=== Dataset section ===
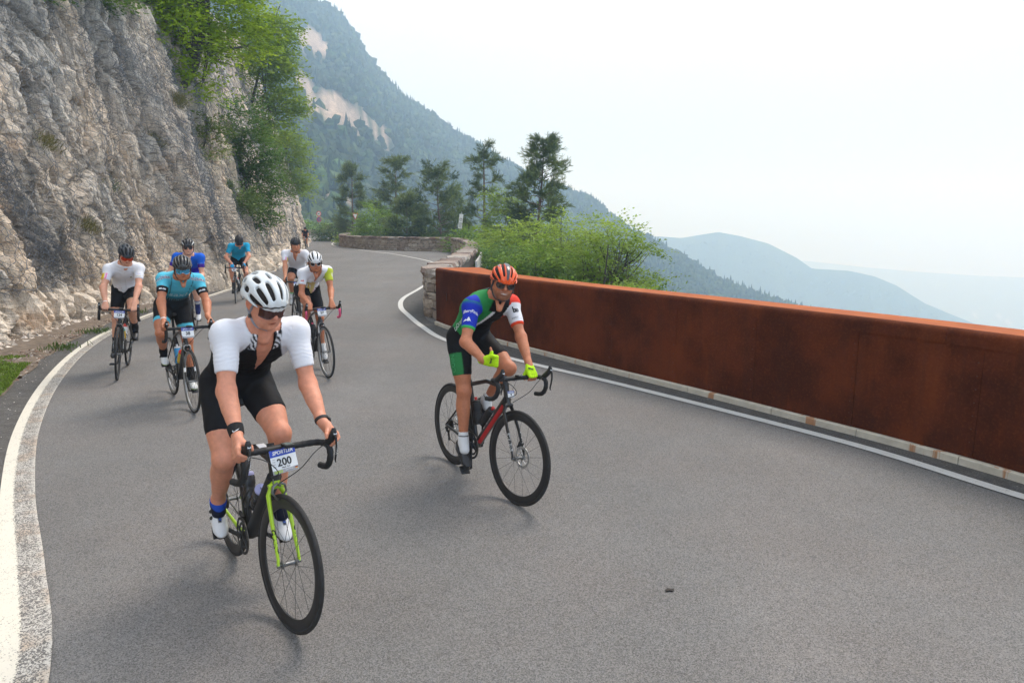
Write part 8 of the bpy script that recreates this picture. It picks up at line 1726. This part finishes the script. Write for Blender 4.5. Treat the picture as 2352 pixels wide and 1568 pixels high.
def j9(d):
    t, a, nf, n = d['t'], d['a'], d['nf'], len(d['t']); C = solid(n, BLACK); G = (.025, .22, .06)
    e = a+.055+(t-.5)*-.05                                      # the green part lies to the rider's right
    C = mixc(C, sm(-e, 0, .006), G); C = mixc(C, sm(-nf, -.05, .0)*sm(.06-a, 0, .01), G)
    C = mixc(C, sm(.016-np.abs(e+.010+(.62-t)*.06), 0, .004)*sm(nf, .1, .15)*sm(t, .42, .5), (.72, .72, .74)); C = mixc(C, sm(.22-t, 0, .01)*sm(-a, .075, .08)*sm(.135+a, 0, .01), (.7, .7, .72))
    C = mixc(C, sm(t, .93, .95)*sm(.075-np.abs(a), 0, .01), BLACK)
    tR = d['ta']['R'][0]; C = mixc(C, d['R']*sm(tR, -.1, .05), (.015, .035, .42)); C = mixc(C, d['R']*sm(tR, .60, .61), (.06, .42, .10)); C = mixc(C, sm(t, .80, .82)*sm(-a, .15, .16)*sm(.24+a, 0, .01)*(1-d['R']), (.015, .035, .42))
    tL = d['ta']['L'][0]; C = mixc(C, d['L'], (.74, .74, .77)); C = mixc(C, d['L']*sm(tL, .59, .60), (.72, .06, .02)); C = mixc(C, sm(a, .115, .12)*sm(t, .68, .7)*(1-d['L'])+d['L']*sm(.10-tL, 0, .02), (.70, .05, .03))
    return C
def s9(d):
    C = solid(len(d['V']), BLACK); t_, dd, an, on = d['tl']['R']; y = d['V'][:, 1]; return mixc(C, on*sm(t_, .30, .31)*sm(-y, .118+0, .122), (.03, .20, .06))
def orange_helm(V):
    an = np.arctan2(V[:, 1], np.maximum(V[:, 2], 1e-3)); C = solid(len(V), (.86, .10, .015)); C = mixc(C, sm(.13-np.abs(an), 0, .02)*sm(V[:, 2], .055, .06), (.045, .048, .055)); C = mixc(C, sm(.05-np.abs(np.abs(an)-.40), 0, .01)*sm(.03-V[:, 0], 0, .01), (.05, .05, .055)); return C
def glove_frame(J, sd, hp):
    c = np.mean([(p['lo']+p['hi'])/2 for p in hp if p['tag'] == 'palm'][:5], 0); Z = to_cam(J, c); Z = nrm(Z+np.array([0, 0, .5])*(sd == 'L')); X = nrm(np.cross([0, 0, 1.], Z)); R = rotm(Z, 0 if sd == 'L' else 1.35); return c, R @ X, R @ np.cross(Z, X)
def d9(root, J, s, bvj, bvs):
    O, X, Y = sleeve_frame(J, 'R', .30, to_cam(J, J['shR'])); decal(root, bvj, 'BergFink', .030, M_LOGOW, O+Y*.02, X, Y, 'lettering', bold=.0006, arc=-3); k = .0011
    decal(root, bvj, '', 0, M_LOGOW, O-Y*.045-X*.01, X, Y, 'mountain_emblem', mesh=[(-.035, -.018), (-.020, .004), (-.012, -.002), (0, .022), (.010, .008), (.022, -.012), (.034, -.020), (.012, -.006), (.0, -.012), (-.012, -.008)])
    O, X, Y = sleeve_frame(J, 'L', .28, to_cam(J, J['shL'])); decal(root, bvj, 'b', .060, M_LOGOK, O+X*.012, X, Y, 'lettering', bold=.002); decal(root, bvj, '@', .030, M_LOGOK, O+X*.026-Y*.004, X, Y, 'lettering', bold=.001); decal(root, bvj, 'ENERGY', .014, M_LOGOK, O-Y*.06, X, Y, 'lettering')
    c = spine(J, .35)-J['lat']*.13*s; Z = nrm(-J['lat']*.8+J['fwd']*.6); Y = nrm(np.cross(Z, J['up'])); Y = Y if Y[2] > 0 else -Y; X = np.cross(Y, Z); X = X if X.dot(J['up']) > 0 else X; decal(root, bvj, 'LaOrange', .040, M_LOGOW, c, np.cross(Y, Z), Y, 'lettering')
    c = spine(J, .60)+J['fwd']*.15; decal(root, bvj, 'r2', .030, mat('jersey_print_grey', (.2, .22, .24), .7), c+J['lat']*.055, J['lat'], J['up'], 'lettering')
    hp, kn = J['hipR'], J['knR']; O = hp+(kn-hp)*.5; Z = nrm(to_cam(J, O)*.4+np.array([0, -1., .1])); Y = nrm(hp-kn); decal(root, bvs, 'COIN', .055, mat('shorts_print', (.05, .33, .12), .7), O, rotm(Z, 1.57) @ np.cross(Y, Z), rotm(Z, 1.57) @ Y, 'lettering')
def j124(d):
    t, a, n = d['t'], d['a'], len(d['t']); C = solid(n, WHITE); tR = d['ta']['R'][0]; an = d['ta']['R'][2]; R = d['R']*sm(tR, .28, .36); C = mixc(C, R*sm(np.abs(an), 1.3, 1.4), (.70, .48, .04)); C = mixc(C, R*sm(.22-np.abs(np.abs(an)-1.0), 0, .05), (.75, .20, .42)); C = mixc(C, R*sm(.12-np.abs(np.abs(an)-.55), 0, .04)*.6, (.55, .45, .70))
    C = mixc(C, sm(noise3(np.stack([a*22, t*26, t*0+4], 1)), .15, .5)*sm(.6-t, 0, .1)*sm(d['nf'], .2, .4)*.16*(1-(d['L'] | d['R'])), (.7, .25, .32)); C = mixc(C, sm(.003-np.abs(a), 0, .002)*sm(d['nf'], .3, .4)*.5, (.5, .5, .52)); return C
def d124(root, J, s, bvj, bvs):
    O, X, Y = sleeve_frame(J, 'L', .52, to_cam(J, J['shL'])); decal(root, bvj, 'sportler', .018, mat('print_yellow', (.6, .42, .05), .7), O, X, Y); decal(root, bvj, 'alperia', .016, mat('print_violet', (.35, .3, .6), .7), O+Y*.03, X, Y)
    c = spine(J, .72)+J['fwd']*.15+J['lat']*.07; decal(root, bvj, '', 0, mat('print_olive', (.25, .25, .05), .7), c, J['lat'], J['up'], 'chest_emblem', mesh=[(-.010, -.004), (-.006, .012), (0, .016), (.007, .010), (.010, -.002), (.003, -.012), (-.005, -.012)])
    hp, kn = J['hipL'], J['knL']; O = hp+(kn-hp)*.5; Z = to_cam(J, O); X = nrm(np.cross([0, 0, 1.], Z)); decal(root, bvs, 'C', .02, M_LOGOR, O, X, np.cross(Z, X))
def j38(d):
    t, a, n = d['t'], d['a'], len(d['t']); C = solid(n, (.10, .50, .66)); C = mixc(C, sm(.80-t, 0, .28)*(1-(d['L'] | d['R']))*.75, (.015, .25, .36)); C = mixc(C, sm(.50-t, -.03, .10)*(1-(d['L'] | d['R'])), (.012, .016, .02)); wv = sm(.004-np.abs(t-.44-.01*np.sin(a*60)), 0, .003)+sm(.003-np.abs(t-.40), 0, .002); C = mixc(C, wv*(1-(d['L'] | d['R'])), (.02, .2, .3))
    for sd in 'LR': tt = d['ta'][sd][0]; C = mixc(C, d[sd]*sm(tt, .40, .41), BLACK)
    C = mixc(C, sm(.004-np.abs(np.abs(a)-.095-.04*(t-.6)), 0, .003)*sm(t, .5, .55)*(1-(d['L'] | d['R'])), (.01, .02, .03)); return C
def d38(root, J, s, bvj, bvs):
    c = spine(J, .60)+J['fwd']*.15; decal(root, bvj, 'saxl', .115, M_LOGOL, c, J['lat'], J['up'], 'lettering', bold=.0012, sx=1.05)
    for sd, y in (('L', 1), ('R', -1)):
        O, X, Y = sleeve_frame(J, sd, .12, to_cam(J, J['sh'+sd]), -y*.35); decal(root, bvj, 'm2bike', .044, M_LOGOW, O+Y*.01, X, Y, 'lettering', bold=.0026, arc=-4*0); decal(root, bvj, 'm2bike', .044, mat('print_navy', (.02, .05, .15), .7), O+Y*.01, X, Y, 'lettering', bold=.0004, lift=.0026)
        O, X, Y = sleeve_frame(J, sd, .50, to_cam(J, J['sh'+sd])); decal(root, bvj, 'en.co' if y > 0 else 'en.co', .030, M_LOGOW, O-Y*.008, X, Y, 'lettering', bold=.0014); decal(root, bvj, 'selle', .012, M_LOGOR, O+Y*.022, X, Y, 'lettering')
    for k in range(9): 
        c = spine(J, .40)+J['fwd']*.15+J['lat']*(-.09+.0225*k); decal(root, bvj, '', 0, mat('print_dusk', (.10, .16, .18), .7) if k == 0 else bpy.data.materials['print_dusk'], c, J['lat'], J['up'], 'print_bar', mesh=[(-.004, -.016), (.002, -.016), (.006, .016), (0, .016)])
def j57(d):
    t, a, n = d['t'], d['a'], len(d['t']); C = solid(n, WHITE); tL = d['ta']['L'][0]; C = mixc(C, d['L'], (.45, .52, .05)); fl = sm(.030-np.hypot((tL-.28)*.28, (d['ta']['L'][2]+.2)*.045)*(1+.35*np.sin(5*np.arctan2(tL-.28, d['ta']['L'][2]+.2))), 0, .006); C = mixc(C, d['L']*fl*.8, (.7, .72, .6))
    side = sm(-a, .02, .025)*sm(.66-t, 0, .01)*(1-d['R'])*sm(d['nf'], -.1, .1); C = mixc(C, side*sm(-a, .07, .075), (.36, .34, .04)); C = mixc(C, side*sm(.062+a, 0, .004)*.9, (.60, .42, .06)); C = mixc(C, sm(.55-t, 0, .01)*sm(a, -.02, -.015)*sm(.05-a, 0, .01)*sm(d['nf'], 0, .1)*.85, (.62, .46, .08)); C = mixc(C, sm(.30-t, 0, .12)*sm(a, .0, .05)*(1-d['L'])*sm(d['nf'], 0, .1)*.7, (.80, .35, .55)); C = mixc(C, sm(.004-np.abs(a+.045+.12*(t-.5)), 0, .003)*side, WHITE)
    return C
def d57(root, J, s, bvj, bvs):
    O, X, Y = sleeve_frame(J, 'R', .38, to_cam(J, J['shR'])); decal(root, bvj, 'cicli', .026, M_LOGOR, O, X, Y, 'lettering', bold=.0012)
def jwhite(d):
    C = solid(len(d['t']), WHITE); tR, _, an = d['ta']['R']; R = d['R']*sm(tR, .34, .38); C = mixc(C, R*sm(np.abs(an), 1.1, 1.2), (.60, .45, .08)); C = mixc(C, R*sm(.2-np.abs(np.abs(an)-.8), 0, .05), (.75, .25, .45)); C = mixc(C, sm(.003-np.abs(d['a']), 0, .002)*sm(d['nf'], .3, .4)*.5, (.4, .4, .42)); return C
def jblue(d):
    C = solid(len(d['t']), (.012, .12, .62)); C = mixc(C, sm(.72-d['t'], 0, .25)*(1-(d['L'] | d['R'])), (.03, .02, .35)); 
    for sd in 'LR': tt = d['ta'][sd][0]; C = mixc(C, d[sd]*sm(tt, .38, .40), (.06, .02, .28)); C = mixc(C, d[sd]*sm(.012-np.abs(tt-.37), 0, .008), (.45, .5, .62))
    return C
riders_setup()
# ---------------------------------------------------------------- air
HZ = 0.00108
hz = MB().box((0, 1600, -75), (4700, 4000, 375)).build('haze', None)
hm = bpy.data.materials.new('haze_air'); hm.use_nodes = True; t = hm.node_tree; t.nodes.clear(); oo = t.nodes.new('ShaderNodeOutputMaterial'); pv = t.nodes.new('ShaderNodeVolumePrincipled')
pv.inputs['Color'].default_value = (0.52, 0.74, 1.0, 1); pv.inputs['Absorption Color'].default_value = (1, 1, 1, 1); pv.inputs['Density'].default_value = HZ; pv.inputs['Anisotropy'].default_value = 0.1
t.links.new(pv.outputs[0], oo.inputs['Volume']); hz.data.materials.append(hm); tag(hz, kind='stuff')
===
--- The exercise ---
Identify and extract each line of the listing that contains "part".

--- Result of this exercise ---
Write part 8 of the bpy script that recreates this picture. It picks up at line 1726. This part finishes the script. Write for Blender 4.5. Treat the picture as 2352 pixels wide and 1568 pixels high.
    e = a+.055+(t-.5)*-.05                                      # the green part lies to the rider's right